Big menu icons are nothing new, OP.
Ribbon takes too much screen space to be useful, unless you use only maximized windows all the time, defeating the point of having a window system in the first place. Icons are mostly not necessary if you're literate. Images are easier for our brains to parse, true, but text processors and file managers are not real time strategy games where every second counts. Functionality should come before aesthetics in user interface and ribbons are not functional, they're a cluttered mess.

...

Oh wow they stuffed that ribbon shit into their file manager too now? When did this happen?

YOu posted that same image with the same strawman argument shit on Holla Forums.

Quit being a nigger and start posting constructively.

Don't you end up hunting down items on ribbon menu? It actually can take longer since, unlike menus with neatly organized items one after another, ribbons have columns with one, two, even three items with different sizes all over the top of the window.
Still, the best approach, is to have a type to run command like Emacs, or a dedicated space for the user to the type the commands, like ACME. Pop up menus are not the best solution, but are better than ribbons.


Windows 10.

Ribbons are shit. If you care about efficiency why haven't you memorized the hotkeys?

It's off by default.

I wish they had these for word processors.


antichangefags BTFO


Well a browser is not for editing, it's for viewing. Workflow is very different.


Most icons on the ribbon are not big. They are usually sized according to importance of use.

I often do when say working on a single document

Well no, it just means that ribbon interfaces are not always the best approach. I agree for instance that adding ribbon to the file manager was incredibly stupid, since the file manage already has a small number of functions that are not hard to locate.

Well, no, when basic functions take extra work it makes the real work more exhausting and reduces productivity. Also it's not just speed, icons can take up less space as well.

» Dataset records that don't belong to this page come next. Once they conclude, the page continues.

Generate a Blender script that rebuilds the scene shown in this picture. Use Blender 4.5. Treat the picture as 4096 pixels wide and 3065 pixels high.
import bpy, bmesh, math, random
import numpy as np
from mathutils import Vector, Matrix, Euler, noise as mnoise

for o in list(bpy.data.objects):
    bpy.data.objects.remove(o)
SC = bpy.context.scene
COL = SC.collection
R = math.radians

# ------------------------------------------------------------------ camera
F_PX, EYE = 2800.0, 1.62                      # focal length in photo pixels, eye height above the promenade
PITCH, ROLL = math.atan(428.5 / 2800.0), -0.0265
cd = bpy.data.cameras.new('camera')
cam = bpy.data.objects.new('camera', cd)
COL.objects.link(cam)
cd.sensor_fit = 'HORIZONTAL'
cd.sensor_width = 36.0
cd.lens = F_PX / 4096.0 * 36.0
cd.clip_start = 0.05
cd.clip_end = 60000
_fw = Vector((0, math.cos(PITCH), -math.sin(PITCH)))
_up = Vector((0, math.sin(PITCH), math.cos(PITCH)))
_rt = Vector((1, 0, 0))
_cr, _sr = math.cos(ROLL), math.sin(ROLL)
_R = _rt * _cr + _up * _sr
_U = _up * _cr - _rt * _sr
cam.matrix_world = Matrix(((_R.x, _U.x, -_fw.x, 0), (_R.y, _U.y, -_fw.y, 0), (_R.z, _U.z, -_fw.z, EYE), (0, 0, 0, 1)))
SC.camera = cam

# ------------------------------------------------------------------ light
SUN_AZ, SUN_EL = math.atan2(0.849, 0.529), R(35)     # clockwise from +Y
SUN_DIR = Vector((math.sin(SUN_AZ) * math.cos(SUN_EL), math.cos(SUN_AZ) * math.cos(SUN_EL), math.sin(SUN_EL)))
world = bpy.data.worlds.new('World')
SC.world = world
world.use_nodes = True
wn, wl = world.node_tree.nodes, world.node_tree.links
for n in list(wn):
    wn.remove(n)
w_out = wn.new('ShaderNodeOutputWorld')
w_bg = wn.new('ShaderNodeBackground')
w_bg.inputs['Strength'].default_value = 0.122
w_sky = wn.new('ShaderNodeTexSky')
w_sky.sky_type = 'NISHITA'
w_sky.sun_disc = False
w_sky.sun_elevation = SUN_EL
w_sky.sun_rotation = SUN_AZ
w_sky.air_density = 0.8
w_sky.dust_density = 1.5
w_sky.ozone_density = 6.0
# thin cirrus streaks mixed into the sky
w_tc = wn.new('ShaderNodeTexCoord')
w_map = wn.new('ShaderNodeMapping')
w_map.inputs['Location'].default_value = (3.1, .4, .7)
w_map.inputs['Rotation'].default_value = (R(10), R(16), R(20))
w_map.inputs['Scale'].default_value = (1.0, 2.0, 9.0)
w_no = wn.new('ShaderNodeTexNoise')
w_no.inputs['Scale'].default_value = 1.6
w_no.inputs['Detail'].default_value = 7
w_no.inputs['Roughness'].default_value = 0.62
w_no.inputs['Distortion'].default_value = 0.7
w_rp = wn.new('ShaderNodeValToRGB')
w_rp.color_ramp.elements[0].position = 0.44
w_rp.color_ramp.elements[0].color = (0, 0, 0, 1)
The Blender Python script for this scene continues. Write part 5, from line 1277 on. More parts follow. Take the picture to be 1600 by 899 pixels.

If they're not on the main page (Home tab for normal typing, Design tab for images and tables). The most common functions are in the main page so you rarely have to go hunting, and when you do go hunting, all you have to do is glance through a few tabs. It's faster than going through menus (where checking sub-menus and reading takes time) and scanning badly laid out toolbars (where you need to wait for tooltips to popup).

It's not really meant to be a magic thing that solves all your problems. It just makes the program slightly less annoying to use for novice and intermediate users.

Then it would have a steep learning curve because it doesn't address the problem of knowing what commands are available.


Hotkeys only make sense for frequently used functions, or if the hotkeys are assigned by some logical system and you can at least guess what they would be without looking up.

With a word processor there are a lot of tasks each of which I do very rarely, so learning the hotkey would be a waste of time, but put together they represent a significant part of my workflow.

Forgot to say, the main benefit is basically being a better organized toolbar.

Thanks, your post sure was a lot more constructive than mine. At least I know what a strawman argument actually means.


YES. Specially because they're not neatly organized in a category -> subcategory tree. They're mostly just good for quick shortcuts.

Not exactly. I had a good time learning Emacs, there's the tutorial, the menu based help system and the regexp help search. So, even if you don't know the command, you can look for the effects of the command.

For instance, I had to work with Oracle SQL once, after a quick look for "sql" on the Emacs's help system, I learned that there's even a client for direct access a database.

But it will be a choice in LibreOffice.

You mean Windows 8.

latex masterrace reporting in.

Better fucking not come at the expense of anything else.

Agreed, I can sift through categories based on what I'm looking for. Instead of hunting for where the border color icon/menu option is, I can do find it quick under the Design tab.

What do you mean? They're simply adding multiple preset toolbar layouts for us to choose from. You can test them out in the 5.3 alpha already.